Hefce's shift of access funds will put a hole in budgets

V-c says move that could cost institutions dear is akin to rearranging deckchairs, says Rebecca Attwood

September 18, 2008

A planned shake-up of funding to support non-traditional students, which could cost some universities hundreds of thousands of pounds a year, was likened by one vice-chancellor this week to "shifting the deckchairs on the Titanic".

The Higher Education Funding Council for England (Hefce) intends to switch £30 million from a fund dedicated to halting dropouts to one aimed at helping universities to widen access. It believes the change will better recognise the costs of universities' work with schools and colleges.

It also plans to change how it calculates the sum an institution receives when it recruits students from disadvantaged backgrounds. Currently university students from the most disadvantaged areas attract funding at twice the rate of those students from the second most disadvantaged areas. Hefce proposes giving the most disadvantaged students four times the rate. However, overall funding to widen participation would stay at £350 million a year.

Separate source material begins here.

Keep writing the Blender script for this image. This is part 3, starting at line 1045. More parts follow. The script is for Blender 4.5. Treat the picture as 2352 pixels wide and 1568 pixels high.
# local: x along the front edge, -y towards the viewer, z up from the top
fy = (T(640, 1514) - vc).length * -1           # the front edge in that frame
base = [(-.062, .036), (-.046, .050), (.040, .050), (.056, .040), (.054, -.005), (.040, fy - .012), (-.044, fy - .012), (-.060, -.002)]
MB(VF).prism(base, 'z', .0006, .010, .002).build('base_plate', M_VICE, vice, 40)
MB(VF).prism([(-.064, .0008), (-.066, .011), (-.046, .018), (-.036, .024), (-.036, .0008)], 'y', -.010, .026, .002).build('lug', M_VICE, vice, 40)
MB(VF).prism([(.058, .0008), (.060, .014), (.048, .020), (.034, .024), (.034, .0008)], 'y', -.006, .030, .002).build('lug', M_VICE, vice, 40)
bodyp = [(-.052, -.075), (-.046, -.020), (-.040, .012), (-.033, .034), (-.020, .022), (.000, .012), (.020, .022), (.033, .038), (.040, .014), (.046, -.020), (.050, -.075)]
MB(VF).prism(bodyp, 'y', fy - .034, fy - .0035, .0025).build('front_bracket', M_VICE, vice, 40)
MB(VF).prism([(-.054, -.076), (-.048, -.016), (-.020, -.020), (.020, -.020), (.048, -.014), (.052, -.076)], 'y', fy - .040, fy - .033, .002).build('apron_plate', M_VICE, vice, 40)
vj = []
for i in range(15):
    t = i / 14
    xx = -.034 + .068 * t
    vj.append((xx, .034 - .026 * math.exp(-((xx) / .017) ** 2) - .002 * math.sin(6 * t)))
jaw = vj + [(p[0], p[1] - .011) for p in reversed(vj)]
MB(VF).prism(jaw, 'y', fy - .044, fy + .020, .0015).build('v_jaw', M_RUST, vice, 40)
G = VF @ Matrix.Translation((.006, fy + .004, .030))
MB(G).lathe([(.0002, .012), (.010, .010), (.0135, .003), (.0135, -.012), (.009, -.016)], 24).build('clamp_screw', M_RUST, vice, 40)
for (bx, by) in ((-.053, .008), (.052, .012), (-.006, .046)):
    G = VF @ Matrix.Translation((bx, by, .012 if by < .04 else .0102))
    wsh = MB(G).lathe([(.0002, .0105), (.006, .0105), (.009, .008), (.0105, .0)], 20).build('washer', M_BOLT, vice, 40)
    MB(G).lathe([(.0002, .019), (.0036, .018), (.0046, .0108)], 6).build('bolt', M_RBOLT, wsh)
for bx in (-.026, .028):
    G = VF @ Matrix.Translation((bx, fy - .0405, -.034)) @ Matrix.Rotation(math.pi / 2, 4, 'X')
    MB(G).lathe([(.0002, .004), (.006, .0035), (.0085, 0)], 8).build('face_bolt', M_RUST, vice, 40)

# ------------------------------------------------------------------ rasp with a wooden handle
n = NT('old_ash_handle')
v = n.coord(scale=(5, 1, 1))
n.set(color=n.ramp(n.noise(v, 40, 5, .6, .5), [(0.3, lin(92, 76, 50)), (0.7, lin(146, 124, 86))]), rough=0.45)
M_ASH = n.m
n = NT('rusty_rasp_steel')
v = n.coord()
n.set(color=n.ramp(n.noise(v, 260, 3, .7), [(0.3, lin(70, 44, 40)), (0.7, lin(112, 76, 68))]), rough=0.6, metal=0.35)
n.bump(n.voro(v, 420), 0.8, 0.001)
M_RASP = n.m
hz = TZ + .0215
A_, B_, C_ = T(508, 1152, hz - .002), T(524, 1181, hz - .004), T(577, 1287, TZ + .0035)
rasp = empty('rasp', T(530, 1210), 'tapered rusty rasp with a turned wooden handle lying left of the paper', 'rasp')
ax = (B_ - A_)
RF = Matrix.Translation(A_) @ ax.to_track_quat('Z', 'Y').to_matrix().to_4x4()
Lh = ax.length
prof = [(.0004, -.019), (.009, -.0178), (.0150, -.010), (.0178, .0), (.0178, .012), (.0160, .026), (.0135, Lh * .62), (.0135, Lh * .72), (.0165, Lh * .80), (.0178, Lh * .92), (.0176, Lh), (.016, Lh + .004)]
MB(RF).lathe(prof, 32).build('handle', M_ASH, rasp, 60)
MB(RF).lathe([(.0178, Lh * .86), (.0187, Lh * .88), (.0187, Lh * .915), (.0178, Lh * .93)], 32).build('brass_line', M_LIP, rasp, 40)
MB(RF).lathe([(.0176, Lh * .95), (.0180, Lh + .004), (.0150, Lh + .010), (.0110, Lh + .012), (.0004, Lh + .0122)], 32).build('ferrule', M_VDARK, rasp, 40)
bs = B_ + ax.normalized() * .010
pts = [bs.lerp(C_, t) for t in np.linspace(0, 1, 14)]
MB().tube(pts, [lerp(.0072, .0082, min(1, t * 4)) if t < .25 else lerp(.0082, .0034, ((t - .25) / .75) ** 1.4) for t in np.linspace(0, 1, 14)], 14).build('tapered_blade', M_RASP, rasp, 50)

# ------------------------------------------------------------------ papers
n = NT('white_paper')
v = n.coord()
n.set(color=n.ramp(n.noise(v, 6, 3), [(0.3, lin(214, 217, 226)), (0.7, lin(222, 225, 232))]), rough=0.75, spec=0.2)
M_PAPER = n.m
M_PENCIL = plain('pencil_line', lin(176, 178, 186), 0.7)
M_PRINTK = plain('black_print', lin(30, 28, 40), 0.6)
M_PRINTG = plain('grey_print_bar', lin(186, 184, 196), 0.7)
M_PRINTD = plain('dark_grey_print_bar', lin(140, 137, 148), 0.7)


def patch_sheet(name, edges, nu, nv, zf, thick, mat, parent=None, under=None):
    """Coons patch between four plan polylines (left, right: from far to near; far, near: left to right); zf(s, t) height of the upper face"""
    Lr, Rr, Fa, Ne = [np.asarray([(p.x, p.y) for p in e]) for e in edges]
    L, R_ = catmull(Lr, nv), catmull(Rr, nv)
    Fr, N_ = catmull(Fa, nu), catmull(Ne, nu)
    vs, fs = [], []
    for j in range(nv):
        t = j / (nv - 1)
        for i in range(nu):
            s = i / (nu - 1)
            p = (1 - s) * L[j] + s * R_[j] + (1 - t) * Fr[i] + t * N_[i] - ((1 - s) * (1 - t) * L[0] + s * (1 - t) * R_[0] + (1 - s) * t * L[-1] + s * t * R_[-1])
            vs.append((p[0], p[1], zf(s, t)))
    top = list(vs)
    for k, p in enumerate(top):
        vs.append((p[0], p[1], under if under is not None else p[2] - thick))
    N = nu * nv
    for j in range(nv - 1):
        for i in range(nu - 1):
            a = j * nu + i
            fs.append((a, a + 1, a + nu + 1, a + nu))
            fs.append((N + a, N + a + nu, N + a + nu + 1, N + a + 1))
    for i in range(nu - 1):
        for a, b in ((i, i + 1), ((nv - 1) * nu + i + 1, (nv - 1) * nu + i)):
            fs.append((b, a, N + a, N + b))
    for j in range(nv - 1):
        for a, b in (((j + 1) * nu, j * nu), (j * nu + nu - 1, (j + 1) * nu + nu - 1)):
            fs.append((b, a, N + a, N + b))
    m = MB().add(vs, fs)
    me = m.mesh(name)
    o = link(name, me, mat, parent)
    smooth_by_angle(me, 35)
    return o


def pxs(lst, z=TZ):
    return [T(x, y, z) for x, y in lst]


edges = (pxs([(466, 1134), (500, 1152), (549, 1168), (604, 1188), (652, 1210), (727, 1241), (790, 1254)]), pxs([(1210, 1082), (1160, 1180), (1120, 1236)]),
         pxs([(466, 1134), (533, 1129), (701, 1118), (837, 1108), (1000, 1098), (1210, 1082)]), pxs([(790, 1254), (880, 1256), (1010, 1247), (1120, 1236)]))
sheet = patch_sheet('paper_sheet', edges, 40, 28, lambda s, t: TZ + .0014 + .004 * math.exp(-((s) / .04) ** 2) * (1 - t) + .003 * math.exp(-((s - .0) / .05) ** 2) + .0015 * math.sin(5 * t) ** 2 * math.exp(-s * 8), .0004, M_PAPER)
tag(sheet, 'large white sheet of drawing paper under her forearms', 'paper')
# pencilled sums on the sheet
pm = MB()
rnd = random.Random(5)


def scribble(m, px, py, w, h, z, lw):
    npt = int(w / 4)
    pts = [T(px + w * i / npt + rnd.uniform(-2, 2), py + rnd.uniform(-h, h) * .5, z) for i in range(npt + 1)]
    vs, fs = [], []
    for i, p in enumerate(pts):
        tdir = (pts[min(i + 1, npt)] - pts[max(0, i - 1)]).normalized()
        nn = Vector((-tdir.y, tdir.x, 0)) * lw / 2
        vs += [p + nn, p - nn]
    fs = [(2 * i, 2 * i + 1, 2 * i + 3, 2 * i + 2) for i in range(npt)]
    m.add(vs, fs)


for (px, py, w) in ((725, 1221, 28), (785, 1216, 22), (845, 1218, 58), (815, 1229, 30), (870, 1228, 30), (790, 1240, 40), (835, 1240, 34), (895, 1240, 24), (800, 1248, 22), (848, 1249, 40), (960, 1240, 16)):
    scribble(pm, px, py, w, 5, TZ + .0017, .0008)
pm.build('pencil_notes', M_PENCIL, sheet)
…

The funding council also intends to transfer £15 million that it had placed in the Teaching Quality Enhancement Fund to other priorities, including the promotion of links between employers and universities.

Preliminary modelling of the changes suggests that some institutions stand to lose a significant proportion of the income. Les Ebdon, chair of the Million+ lobby group and vice-chancellor of the University of Bedfordshire, said: "Funding for retention has never covered the additional costs of teaching and supporting students from underrepresented groups. The proposal to switch £30 million to support university-school-college partnerships is like shifting the deckchairs on the Titanic.

"It is most unlikely to deliver the Government's political ambitions to enhance access to higher education. If Hefce thinks these partnerships should be further incentivised, it should ask the Government to provide additional resources rather than shift money out of what is already an underfunded but important pot."

Andrew Ward, director of policy at Thames Valley University, said that although the proposals' aims were welcome, the real reductions in funding would overshadow the good intentions. "By its own admission, at best Hefce is merely redirecting monies from one pot into another. However, for a number of institutions and in particular for London universities, including TVU, the result of these proposals will be a significant reduction in overall grant.

"At TVU, a university widely recognised for its commitment and success in working with colleges and schools and students suffering from real disadvantages, the upshot of these proposals, if enacted, is that we would lose £554,000 in 2009-10."

John Rushforth, deputy vice-chancellor of the University of the West of England, said large southern universities that invest most in access would suffer.

But other universities, including Staffordshire, Huddersfield and Royal Holloway, welcomed the proposals. Mike Page, Huddersfield's deputy vice-chancellor, said he was pleased that Hefce had recognised the financial burden of working with schools in deprived areas.